The closing ring of claim 1 wherein said lever is connected to the first end of said ring body by connection to a lever clevis member that is joined to said first end.
The closing ring of claim 2 wherein the connection of said lever and said lever clevis member includes a lever pivot member that is inserted through said lever clevis member and through said lever.
The closing ring of claim 2 or 3 wherein said movable projection is formed as part of said lever clevis member.
The closing ring of any preceding claim wherein said closing ring further includes a spring and said movable projection is spring biased by said spring.
The closing ring of claim 5 wherein said lever clevis member is constructed and arranged with a receiving chamber that receives said spring and said movable projection, said movable projection being moveable into said receiving chamber for moving said moveable projection out of its engaging position with said lever.
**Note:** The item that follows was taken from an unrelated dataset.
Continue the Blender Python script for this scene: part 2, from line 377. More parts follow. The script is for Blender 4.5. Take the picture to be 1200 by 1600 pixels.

The closing ring of any preceding claim wherein said link is connected to the second end of said ring body by connection to a link clevis member that is joined to said second end.
The closing ring of claim 7 wherein the connection of said link and said link clevis member includes a link pivot member that is inserted through said link clevis member and through said link.
The closing ring of any preceding claim wherein said lever has a receiving opening and said moveable projection has an upper portion that extends through said receiving opening.
The closing ring of claim 9 wherein said receiving opening has an engaging edge and said upper portion includes a locking tab that engages said engaging edge for establishing said engaging position for preventing opening of said ring body.